Stated goal:
Please pull out every line that includes the string "pixels".
━━ Collected data ━━
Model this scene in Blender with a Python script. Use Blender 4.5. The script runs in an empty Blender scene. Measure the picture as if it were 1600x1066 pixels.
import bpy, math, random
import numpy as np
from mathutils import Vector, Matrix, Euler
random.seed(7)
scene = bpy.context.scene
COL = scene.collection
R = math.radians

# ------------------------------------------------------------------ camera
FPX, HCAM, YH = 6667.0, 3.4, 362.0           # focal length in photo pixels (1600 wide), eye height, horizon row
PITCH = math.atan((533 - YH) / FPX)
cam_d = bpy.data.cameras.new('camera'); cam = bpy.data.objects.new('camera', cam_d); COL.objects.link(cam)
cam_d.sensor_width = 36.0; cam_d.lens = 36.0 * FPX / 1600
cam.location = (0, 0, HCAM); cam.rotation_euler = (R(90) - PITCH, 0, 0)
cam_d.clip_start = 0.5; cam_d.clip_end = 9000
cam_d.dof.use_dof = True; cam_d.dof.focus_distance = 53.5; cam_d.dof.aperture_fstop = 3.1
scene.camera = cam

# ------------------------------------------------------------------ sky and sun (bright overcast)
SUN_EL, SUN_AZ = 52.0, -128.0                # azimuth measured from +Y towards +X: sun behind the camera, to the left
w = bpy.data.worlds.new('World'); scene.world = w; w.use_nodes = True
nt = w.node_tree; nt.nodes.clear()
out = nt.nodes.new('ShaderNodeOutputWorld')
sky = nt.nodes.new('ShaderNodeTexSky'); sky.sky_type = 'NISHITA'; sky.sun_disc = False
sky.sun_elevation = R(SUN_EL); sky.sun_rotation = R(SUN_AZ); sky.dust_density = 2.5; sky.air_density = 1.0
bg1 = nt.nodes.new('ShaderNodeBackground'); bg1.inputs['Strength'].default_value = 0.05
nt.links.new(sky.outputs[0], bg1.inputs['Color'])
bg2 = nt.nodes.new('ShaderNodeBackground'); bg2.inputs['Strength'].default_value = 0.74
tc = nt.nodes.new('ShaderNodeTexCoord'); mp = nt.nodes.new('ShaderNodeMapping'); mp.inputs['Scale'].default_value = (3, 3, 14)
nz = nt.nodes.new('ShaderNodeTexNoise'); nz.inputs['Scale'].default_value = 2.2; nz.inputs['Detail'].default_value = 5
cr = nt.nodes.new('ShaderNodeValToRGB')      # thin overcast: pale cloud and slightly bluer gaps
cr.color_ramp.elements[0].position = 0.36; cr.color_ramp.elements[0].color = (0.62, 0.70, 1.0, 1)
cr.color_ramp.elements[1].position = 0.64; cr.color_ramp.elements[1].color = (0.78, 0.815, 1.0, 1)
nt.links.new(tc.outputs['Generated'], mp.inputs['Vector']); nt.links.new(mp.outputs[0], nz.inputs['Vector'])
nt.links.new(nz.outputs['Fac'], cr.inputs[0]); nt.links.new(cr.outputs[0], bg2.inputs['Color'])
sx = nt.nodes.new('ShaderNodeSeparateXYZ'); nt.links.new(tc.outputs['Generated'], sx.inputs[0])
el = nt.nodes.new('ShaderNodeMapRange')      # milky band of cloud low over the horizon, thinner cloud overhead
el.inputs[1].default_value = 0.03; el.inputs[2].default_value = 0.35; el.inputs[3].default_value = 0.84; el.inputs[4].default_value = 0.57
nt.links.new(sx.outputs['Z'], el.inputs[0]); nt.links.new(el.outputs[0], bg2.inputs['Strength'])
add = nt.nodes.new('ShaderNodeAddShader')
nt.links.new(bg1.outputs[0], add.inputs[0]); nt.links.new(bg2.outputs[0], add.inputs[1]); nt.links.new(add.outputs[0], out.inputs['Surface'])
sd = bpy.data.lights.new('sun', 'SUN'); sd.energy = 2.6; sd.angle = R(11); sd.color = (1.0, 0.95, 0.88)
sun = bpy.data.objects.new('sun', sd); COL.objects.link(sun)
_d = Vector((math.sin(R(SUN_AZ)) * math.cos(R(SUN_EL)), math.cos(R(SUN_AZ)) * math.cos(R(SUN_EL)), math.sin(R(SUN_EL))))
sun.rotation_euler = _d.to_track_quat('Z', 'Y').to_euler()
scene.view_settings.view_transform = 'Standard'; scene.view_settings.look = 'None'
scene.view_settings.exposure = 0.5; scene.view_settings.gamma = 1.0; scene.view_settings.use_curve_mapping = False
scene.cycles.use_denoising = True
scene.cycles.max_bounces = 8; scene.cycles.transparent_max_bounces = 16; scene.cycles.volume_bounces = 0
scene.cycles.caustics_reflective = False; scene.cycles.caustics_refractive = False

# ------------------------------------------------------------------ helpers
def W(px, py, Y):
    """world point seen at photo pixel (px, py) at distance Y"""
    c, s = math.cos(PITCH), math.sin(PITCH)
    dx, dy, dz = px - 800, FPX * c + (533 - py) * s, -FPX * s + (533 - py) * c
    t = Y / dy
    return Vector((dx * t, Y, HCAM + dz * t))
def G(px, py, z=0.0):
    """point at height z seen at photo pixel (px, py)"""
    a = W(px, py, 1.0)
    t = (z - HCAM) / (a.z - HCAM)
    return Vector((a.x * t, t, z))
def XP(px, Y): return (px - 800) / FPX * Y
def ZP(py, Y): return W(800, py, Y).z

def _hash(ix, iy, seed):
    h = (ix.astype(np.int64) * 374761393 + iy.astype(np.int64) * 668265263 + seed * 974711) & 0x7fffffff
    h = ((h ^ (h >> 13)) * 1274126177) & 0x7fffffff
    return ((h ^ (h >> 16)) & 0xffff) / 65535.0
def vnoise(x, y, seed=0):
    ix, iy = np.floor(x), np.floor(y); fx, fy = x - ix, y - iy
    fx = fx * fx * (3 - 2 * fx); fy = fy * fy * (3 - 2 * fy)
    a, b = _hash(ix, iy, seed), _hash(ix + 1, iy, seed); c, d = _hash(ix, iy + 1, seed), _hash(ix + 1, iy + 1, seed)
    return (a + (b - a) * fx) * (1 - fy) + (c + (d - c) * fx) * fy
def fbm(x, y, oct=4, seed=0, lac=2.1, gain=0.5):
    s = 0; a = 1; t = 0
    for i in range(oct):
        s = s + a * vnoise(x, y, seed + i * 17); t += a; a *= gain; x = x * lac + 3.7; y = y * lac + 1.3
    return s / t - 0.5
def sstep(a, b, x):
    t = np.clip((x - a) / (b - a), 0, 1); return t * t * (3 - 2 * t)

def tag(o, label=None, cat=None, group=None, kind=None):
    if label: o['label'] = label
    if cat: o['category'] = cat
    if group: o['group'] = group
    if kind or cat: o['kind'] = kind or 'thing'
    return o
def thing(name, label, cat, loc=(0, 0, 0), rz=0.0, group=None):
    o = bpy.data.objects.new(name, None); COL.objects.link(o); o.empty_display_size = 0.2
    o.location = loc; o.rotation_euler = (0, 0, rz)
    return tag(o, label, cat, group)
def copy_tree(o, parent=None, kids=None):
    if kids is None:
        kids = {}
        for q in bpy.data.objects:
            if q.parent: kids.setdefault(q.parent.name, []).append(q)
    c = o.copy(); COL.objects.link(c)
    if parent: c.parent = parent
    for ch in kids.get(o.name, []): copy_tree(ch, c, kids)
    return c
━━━
Result of the task:
Model this scene in Blender with a Python script. Use Blender 4.5. The script runs in an empty Blender scene. Measure the picture as if it were 1600x1066 pixels.
FPX, HCAM, YH = 6667.0, 3.4, 362.0           # focal length in photo pixels (1600 wide), eye height, horizon row